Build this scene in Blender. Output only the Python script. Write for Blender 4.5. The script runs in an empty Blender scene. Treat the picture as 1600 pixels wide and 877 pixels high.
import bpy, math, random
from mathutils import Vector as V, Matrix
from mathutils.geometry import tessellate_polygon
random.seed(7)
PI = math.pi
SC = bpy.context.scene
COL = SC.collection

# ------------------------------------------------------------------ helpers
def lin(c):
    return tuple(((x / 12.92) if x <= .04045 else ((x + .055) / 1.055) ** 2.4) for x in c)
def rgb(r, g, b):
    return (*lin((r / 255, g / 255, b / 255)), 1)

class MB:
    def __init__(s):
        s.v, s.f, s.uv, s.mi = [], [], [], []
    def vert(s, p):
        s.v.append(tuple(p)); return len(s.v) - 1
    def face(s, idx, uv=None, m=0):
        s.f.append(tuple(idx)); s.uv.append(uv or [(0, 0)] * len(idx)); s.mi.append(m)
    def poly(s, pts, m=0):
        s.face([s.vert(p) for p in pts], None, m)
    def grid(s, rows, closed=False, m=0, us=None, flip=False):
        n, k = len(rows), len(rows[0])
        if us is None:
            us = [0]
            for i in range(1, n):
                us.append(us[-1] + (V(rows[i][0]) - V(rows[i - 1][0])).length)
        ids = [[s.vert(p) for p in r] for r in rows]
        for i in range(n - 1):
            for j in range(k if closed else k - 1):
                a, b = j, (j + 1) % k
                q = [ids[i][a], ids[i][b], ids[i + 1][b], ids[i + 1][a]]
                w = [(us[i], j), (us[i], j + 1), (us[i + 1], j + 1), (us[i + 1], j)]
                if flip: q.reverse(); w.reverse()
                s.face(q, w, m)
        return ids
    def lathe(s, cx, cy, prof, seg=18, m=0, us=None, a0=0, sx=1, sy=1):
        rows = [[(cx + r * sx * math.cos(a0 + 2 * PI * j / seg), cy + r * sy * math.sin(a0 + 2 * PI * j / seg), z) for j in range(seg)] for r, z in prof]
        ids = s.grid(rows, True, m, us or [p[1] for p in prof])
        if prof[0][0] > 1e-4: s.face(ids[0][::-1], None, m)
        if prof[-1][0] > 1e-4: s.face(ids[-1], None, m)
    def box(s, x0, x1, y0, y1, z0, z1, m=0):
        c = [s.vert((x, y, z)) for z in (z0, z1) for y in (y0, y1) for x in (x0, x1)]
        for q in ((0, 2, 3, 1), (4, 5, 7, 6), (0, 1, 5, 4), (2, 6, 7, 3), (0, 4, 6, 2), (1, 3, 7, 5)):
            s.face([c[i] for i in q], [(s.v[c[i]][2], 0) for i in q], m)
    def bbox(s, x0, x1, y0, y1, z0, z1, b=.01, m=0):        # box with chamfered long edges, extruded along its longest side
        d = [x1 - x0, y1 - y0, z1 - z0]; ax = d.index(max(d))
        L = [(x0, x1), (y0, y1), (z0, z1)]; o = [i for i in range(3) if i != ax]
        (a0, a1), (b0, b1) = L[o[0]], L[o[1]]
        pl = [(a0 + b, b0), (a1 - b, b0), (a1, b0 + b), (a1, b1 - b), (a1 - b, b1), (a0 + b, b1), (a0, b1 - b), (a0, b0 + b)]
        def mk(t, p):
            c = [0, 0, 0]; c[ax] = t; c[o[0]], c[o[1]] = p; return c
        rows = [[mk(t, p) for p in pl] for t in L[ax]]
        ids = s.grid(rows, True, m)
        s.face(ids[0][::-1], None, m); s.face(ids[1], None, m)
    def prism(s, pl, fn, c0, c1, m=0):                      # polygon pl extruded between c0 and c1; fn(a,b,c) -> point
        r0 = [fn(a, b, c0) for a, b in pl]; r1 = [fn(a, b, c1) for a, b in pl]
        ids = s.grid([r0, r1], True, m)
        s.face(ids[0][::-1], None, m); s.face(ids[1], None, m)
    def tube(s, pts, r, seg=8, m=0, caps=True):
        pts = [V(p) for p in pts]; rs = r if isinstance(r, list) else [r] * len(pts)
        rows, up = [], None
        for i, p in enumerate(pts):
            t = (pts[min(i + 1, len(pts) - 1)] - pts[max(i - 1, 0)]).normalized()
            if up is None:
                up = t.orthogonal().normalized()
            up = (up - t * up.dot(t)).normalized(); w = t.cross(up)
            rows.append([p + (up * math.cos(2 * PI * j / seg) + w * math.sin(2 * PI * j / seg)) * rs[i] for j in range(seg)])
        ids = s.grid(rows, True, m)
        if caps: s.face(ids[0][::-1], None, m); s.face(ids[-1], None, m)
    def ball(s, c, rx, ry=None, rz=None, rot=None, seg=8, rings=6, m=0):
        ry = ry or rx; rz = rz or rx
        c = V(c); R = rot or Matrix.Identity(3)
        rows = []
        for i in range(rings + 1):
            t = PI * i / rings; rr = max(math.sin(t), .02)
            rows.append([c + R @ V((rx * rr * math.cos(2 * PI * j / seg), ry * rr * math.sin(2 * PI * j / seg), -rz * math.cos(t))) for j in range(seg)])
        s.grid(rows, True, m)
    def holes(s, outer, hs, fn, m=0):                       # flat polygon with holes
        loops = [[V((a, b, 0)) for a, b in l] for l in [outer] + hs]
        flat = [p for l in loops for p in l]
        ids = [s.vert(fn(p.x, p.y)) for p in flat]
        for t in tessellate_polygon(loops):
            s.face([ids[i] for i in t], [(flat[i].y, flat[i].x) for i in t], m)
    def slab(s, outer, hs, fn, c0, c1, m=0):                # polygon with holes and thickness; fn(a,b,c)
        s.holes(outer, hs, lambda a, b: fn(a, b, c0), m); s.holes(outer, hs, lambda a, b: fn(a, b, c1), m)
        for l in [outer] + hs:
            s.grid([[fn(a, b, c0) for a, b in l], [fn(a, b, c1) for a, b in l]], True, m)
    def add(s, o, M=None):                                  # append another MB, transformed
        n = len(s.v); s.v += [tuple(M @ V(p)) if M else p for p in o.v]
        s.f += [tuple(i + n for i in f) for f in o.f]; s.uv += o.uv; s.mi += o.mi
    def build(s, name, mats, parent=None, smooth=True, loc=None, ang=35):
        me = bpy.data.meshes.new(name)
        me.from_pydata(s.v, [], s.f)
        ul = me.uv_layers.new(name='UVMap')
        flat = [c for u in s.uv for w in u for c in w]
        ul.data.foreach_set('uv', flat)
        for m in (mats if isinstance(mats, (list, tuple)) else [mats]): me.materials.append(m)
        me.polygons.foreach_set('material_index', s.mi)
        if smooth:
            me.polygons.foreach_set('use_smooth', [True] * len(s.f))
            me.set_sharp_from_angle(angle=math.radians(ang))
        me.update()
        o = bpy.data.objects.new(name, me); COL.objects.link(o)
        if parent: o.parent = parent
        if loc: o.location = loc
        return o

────

- **Prompt**:
Return exactly the lines from the beginning of the data above through the one containing "return (*lin((r /", please. Include both end lines and add nothing else.

- **Finished task**:
Build this scene in Blender. Output only the Python script. Write for Blender 4.5. The script runs in an empty Blender scene. Treat the picture as 1600 pixels wide and 877 pixels high.
import bpy, math, random
from mathutils import Vector as V, Matrix
from mathutils.geometry import tessellate_polygon
random.seed(7)
PI = math.pi
SC = bpy.context.scene
COL = SC.collection

# ------------------------------------------------------------------ helpers
def lin(c):
    return tuple(((x / 12.92) if x <= .04045 else ((x + .055) / 1.055) ** 2.4) for x in c)
def rgb(r, g, b):
    return (*lin((r / 255, g / 255, b / 255)), 1)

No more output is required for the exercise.